PROMPT: Everything from the line with "Recreate this scene" down to the line with "return px, py" below must be printed exactly, those two lines included. Exclude pictures.

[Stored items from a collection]
------

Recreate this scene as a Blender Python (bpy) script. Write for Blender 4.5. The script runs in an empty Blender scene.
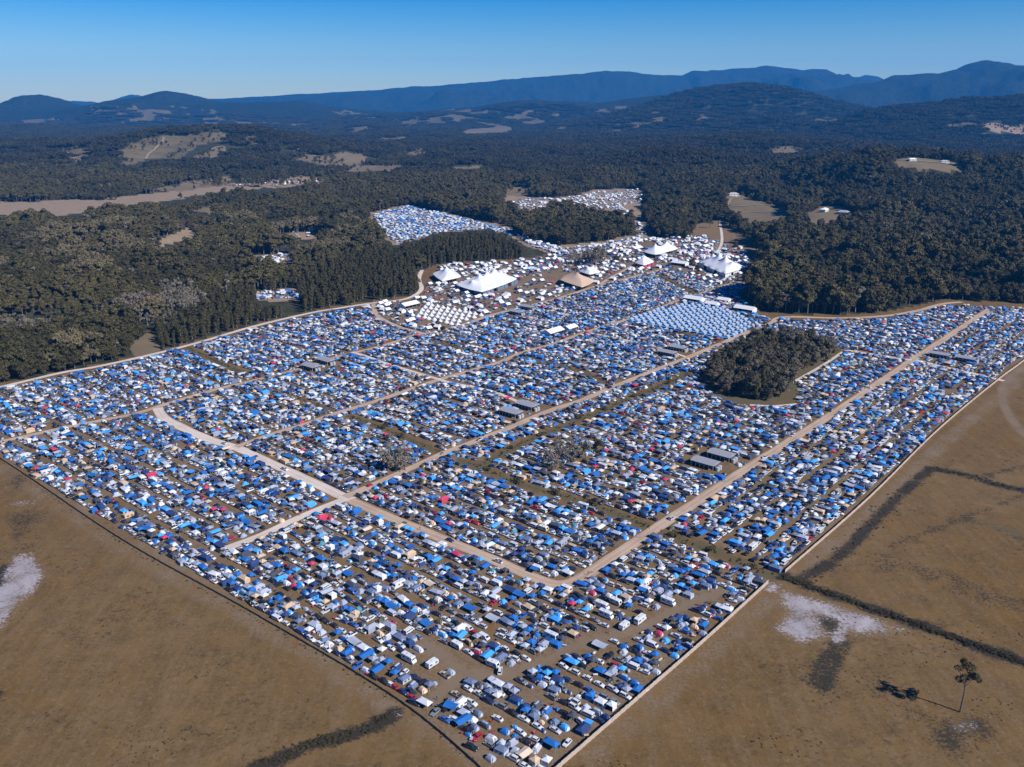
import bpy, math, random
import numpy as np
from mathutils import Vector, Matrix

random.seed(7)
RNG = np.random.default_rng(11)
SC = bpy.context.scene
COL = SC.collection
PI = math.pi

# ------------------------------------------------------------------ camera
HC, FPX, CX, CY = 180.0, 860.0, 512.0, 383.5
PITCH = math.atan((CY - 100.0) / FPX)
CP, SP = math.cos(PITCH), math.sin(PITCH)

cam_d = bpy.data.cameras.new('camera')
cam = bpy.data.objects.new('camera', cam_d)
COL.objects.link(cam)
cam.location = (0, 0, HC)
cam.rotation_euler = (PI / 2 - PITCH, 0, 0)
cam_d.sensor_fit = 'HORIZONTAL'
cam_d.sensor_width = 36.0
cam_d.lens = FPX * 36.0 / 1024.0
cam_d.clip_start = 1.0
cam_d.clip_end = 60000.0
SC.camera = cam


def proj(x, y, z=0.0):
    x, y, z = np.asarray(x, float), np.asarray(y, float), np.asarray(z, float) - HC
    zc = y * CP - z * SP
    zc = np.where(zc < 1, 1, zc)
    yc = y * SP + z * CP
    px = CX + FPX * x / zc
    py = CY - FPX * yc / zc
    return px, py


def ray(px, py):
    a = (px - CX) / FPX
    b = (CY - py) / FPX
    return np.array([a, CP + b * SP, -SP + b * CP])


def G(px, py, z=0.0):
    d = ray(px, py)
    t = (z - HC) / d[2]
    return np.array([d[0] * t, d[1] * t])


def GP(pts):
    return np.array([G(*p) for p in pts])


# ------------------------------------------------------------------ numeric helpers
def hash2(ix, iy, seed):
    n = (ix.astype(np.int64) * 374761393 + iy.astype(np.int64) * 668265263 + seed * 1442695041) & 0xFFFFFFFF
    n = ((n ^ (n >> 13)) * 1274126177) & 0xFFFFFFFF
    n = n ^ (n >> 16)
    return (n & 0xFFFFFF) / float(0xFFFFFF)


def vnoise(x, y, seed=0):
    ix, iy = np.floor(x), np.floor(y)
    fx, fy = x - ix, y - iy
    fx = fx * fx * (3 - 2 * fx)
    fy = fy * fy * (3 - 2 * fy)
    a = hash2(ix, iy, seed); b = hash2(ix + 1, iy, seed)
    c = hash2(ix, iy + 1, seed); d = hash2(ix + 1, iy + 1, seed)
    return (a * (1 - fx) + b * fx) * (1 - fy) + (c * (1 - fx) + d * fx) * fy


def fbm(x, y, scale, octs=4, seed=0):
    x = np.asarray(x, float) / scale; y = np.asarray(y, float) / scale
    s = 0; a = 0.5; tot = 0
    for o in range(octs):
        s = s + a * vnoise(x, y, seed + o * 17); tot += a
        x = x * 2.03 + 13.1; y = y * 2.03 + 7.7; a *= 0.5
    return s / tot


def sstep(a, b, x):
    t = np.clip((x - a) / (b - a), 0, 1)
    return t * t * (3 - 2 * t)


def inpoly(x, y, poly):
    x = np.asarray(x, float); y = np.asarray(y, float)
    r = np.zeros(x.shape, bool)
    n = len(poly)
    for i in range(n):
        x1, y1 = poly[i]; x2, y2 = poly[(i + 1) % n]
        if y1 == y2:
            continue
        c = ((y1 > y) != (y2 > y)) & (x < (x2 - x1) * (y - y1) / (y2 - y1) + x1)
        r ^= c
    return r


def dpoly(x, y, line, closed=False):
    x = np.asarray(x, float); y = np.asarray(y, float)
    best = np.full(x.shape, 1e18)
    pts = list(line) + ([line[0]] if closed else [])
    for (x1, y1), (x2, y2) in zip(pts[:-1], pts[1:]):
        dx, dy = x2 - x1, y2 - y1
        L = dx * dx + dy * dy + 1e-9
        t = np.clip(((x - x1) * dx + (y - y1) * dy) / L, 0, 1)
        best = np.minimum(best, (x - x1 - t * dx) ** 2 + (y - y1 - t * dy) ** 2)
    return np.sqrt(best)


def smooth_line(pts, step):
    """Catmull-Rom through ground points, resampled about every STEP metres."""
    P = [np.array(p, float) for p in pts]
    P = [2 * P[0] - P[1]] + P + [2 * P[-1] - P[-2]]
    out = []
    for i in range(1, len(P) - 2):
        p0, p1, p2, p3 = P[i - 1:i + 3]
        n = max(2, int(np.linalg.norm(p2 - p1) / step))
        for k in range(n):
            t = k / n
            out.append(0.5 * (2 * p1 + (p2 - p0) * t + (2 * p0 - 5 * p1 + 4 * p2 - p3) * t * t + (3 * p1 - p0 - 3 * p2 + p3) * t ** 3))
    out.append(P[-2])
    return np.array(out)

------

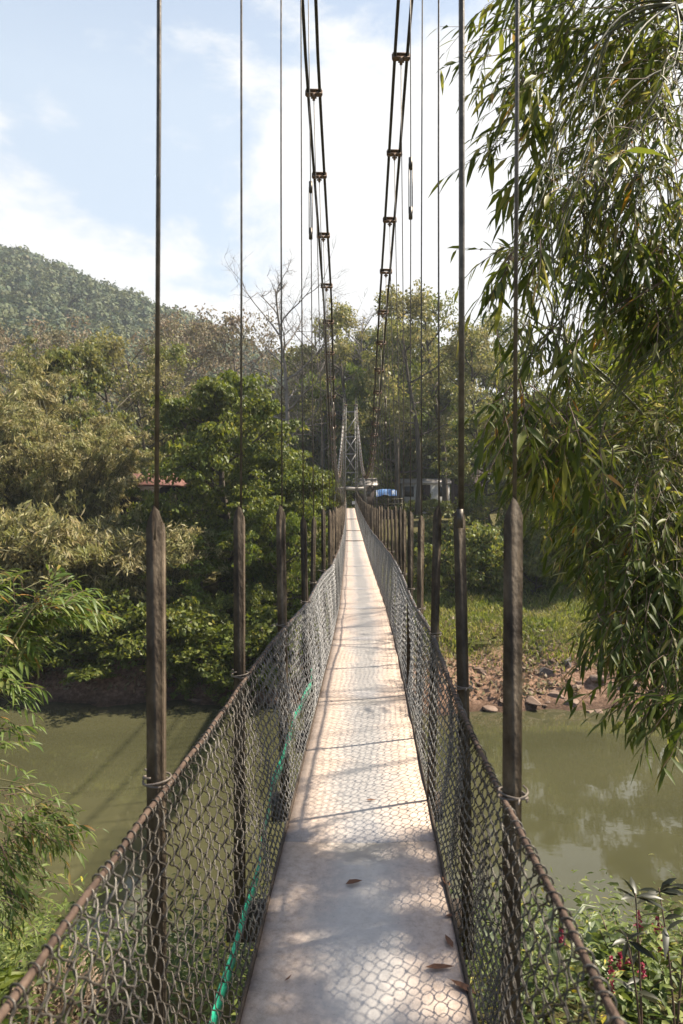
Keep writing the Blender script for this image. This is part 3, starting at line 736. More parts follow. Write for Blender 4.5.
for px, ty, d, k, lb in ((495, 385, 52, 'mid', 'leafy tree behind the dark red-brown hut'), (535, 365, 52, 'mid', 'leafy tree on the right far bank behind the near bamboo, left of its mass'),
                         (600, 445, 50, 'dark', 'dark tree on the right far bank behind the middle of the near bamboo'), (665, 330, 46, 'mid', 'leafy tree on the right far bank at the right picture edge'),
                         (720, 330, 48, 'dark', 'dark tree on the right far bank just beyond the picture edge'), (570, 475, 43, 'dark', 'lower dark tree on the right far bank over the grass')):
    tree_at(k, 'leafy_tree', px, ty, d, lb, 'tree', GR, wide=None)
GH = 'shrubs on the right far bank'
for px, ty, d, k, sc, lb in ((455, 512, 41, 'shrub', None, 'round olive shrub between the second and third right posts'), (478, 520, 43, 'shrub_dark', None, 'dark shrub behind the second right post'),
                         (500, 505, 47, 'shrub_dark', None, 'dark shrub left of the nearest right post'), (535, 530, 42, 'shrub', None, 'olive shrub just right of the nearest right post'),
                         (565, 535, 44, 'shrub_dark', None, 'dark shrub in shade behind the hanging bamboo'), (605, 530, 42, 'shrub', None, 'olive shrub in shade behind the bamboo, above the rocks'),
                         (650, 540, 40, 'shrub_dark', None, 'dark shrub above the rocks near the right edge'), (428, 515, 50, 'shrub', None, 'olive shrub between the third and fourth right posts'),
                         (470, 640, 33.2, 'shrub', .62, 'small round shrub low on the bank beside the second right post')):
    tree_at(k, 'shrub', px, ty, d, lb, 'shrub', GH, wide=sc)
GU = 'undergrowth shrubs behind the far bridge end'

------

RESULT OF THE EXERCISE:
Recreate this scene as a Blender Python (bpy) script. Write for Blender 4.5. The script runs in an empty Blender scene.
import bpy, math, random
import numpy as np
from mathutils import Vector, Matrix

random.seed(7)
RNG = np.random.default_rng(11)
SC = bpy.context.scene
COL = SC.collection
PI = math.pi

# ------------------------------------------------------------------ camera
HC, FPX, CX, CY = 180.0, 860.0, 512.0, 383.5
PITCH = math.atan((CY - 100.0) / FPX)
CP, SP = math.cos(PITCH), math.sin(PITCH)

cam_d = bpy.data.cameras.new('camera')
cam = bpy.data.objects.new('camera', cam_d)
COL.objects.link(cam)
cam.location = (0, 0, HC)
cam.rotation_euler = (PI / 2 - PITCH, 0, 0)
cam_d.sensor_fit = 'HORIZONTAL'
cam_d.sensor_width = 36.0
cam_d.lens = FPX * 36.0 / 1024.0
cam_d.clip_start = 1.0
cam_d.clip_end = 60000.0
SC.camera = cam


def proj(x, y, z=0.0):
    x, y, z = np.asarray(x, float), np.asarray(y, float), np.asarray(z, float) - HC
    zc = y * CP - z * SP
    zc = np.where(zc < 1, 1, zc)
    yc = y * SP + z * CP
    px = CX + FPX * x / zc
    py = CY - FPX * yc / zc
    return px, py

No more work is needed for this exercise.